Lopez is with the Biscayne Bay Marine Health Coalition, an origination whose mission is to help clean up the bay. Other representatives from the organization say the bay continues to be polluted with everything from trash to storm water runoff.

"Everything that enters the bay, it impacts it. Even dry leaves or fertilizer or storm water, everything that comes in has a negative impact because it's loading it with nutrients and it changes the balance and Biscayne Bay is not able to re-balance back," added said Camila Quaresma-Sharp, who is also with Biscayne Bay Marine Health Coalition.

Quaresma-Sharp adds because of the imbalance, the bay is dying, and it has caused fish kills and the loss of almost 80% of the seagrass in portions of the water. But the coalition isn't standing idle by. Wednesday, the group will host their third Marine Health Summit to come up with solutions.

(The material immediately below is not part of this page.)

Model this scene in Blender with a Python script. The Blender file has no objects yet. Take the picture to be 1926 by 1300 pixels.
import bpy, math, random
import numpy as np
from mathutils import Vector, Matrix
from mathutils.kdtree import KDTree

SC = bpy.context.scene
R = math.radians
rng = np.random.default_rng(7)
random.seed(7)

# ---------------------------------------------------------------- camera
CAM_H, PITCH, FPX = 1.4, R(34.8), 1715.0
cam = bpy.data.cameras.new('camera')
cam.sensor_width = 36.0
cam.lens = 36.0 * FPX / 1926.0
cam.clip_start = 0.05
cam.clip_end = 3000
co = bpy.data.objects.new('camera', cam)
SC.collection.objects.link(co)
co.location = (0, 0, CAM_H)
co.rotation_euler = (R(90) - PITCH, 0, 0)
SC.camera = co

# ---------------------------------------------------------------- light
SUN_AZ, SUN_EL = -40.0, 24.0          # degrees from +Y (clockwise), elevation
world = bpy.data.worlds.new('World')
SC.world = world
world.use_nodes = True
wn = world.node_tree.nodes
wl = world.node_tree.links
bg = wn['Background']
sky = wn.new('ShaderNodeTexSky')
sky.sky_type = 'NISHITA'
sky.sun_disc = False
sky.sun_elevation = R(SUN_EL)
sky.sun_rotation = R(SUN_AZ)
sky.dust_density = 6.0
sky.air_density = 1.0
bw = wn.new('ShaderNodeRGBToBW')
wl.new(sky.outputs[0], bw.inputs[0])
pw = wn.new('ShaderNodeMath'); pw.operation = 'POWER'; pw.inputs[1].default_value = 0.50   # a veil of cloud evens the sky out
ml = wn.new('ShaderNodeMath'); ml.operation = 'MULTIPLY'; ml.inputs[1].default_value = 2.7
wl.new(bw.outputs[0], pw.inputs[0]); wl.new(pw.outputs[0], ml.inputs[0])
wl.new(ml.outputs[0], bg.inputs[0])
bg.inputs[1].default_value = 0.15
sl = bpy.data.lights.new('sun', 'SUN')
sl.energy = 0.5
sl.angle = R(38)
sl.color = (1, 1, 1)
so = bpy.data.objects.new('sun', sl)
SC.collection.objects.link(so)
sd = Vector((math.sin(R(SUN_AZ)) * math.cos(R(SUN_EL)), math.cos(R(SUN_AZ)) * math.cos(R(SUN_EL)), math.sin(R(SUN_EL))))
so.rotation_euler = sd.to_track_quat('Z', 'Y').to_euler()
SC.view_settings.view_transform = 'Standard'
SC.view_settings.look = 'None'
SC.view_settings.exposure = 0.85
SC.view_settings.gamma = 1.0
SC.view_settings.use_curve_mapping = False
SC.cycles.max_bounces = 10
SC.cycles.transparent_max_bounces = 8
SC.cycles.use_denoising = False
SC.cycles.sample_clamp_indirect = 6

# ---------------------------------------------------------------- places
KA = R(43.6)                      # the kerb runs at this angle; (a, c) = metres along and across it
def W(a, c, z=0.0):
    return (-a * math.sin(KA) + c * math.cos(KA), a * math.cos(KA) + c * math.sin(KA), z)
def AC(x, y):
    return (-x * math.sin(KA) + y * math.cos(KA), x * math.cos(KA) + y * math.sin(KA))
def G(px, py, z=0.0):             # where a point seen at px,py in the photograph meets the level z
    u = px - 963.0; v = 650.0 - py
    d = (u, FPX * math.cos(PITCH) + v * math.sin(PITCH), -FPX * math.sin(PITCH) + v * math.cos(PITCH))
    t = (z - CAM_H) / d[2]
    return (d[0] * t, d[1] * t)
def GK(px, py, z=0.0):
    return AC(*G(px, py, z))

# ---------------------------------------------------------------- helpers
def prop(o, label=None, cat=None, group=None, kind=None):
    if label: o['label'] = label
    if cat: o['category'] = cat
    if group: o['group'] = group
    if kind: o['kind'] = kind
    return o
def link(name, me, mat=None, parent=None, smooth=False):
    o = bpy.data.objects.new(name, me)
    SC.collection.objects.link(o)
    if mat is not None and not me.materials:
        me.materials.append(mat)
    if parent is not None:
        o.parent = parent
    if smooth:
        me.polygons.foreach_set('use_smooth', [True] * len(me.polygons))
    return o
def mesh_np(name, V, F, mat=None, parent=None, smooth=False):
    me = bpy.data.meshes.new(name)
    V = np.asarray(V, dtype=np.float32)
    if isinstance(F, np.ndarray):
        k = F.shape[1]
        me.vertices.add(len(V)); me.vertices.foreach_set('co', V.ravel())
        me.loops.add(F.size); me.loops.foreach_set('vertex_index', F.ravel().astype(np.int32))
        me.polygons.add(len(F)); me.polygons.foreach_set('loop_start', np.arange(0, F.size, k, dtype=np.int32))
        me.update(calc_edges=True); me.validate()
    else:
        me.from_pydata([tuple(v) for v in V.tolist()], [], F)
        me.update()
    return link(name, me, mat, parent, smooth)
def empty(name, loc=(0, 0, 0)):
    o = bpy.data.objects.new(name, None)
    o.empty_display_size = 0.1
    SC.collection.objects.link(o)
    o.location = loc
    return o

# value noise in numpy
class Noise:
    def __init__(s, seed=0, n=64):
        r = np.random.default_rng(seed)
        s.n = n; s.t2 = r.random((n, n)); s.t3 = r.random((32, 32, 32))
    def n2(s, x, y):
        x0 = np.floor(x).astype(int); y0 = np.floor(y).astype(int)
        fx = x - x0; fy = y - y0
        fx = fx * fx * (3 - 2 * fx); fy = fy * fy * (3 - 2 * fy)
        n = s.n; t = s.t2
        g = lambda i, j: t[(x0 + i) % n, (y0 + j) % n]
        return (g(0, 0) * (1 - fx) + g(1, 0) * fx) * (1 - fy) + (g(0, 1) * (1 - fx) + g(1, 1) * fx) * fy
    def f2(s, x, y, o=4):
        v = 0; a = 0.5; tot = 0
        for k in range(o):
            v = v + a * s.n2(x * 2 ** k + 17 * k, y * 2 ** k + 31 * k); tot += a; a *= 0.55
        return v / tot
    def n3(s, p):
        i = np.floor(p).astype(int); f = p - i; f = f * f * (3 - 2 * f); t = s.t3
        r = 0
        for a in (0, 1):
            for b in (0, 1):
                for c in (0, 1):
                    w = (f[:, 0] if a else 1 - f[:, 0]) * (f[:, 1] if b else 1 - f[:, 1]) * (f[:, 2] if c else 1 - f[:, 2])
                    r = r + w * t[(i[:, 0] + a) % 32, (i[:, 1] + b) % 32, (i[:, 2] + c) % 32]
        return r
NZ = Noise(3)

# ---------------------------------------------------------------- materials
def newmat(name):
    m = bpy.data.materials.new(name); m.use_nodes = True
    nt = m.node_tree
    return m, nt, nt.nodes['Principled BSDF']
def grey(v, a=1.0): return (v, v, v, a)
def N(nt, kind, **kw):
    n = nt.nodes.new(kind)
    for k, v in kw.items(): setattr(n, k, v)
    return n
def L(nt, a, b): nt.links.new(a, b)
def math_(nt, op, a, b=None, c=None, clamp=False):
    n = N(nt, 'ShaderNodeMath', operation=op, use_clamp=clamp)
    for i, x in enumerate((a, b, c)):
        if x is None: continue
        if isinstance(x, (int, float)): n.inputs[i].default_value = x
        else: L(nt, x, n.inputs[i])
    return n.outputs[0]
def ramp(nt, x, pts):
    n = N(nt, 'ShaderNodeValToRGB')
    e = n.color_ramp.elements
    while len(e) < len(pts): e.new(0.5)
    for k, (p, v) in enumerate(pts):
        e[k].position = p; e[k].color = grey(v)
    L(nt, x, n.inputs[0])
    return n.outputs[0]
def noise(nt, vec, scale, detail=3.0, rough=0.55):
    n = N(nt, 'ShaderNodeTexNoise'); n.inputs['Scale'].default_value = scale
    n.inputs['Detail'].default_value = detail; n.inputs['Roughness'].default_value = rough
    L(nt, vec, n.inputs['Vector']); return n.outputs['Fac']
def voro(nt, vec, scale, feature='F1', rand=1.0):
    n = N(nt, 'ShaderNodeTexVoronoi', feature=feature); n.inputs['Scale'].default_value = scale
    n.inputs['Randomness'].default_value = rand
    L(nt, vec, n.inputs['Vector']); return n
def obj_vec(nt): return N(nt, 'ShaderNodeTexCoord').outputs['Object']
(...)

"What we're really trying to do here is bring all the stakeholders together government elected officials staff community organizations and scientists and we're bringing everybody together and convening them so we can discuss ways we can improve Biscayne Bay and stop the pollution," said Dave Doebler, one of the summit organizers.

The event is open to the public and organizers say they need the community's participation to ensure the bay makes a full recovery.

"We first encourage everybody to watch the live stream tomorrow and then figure out how you can get involved," added Doebler.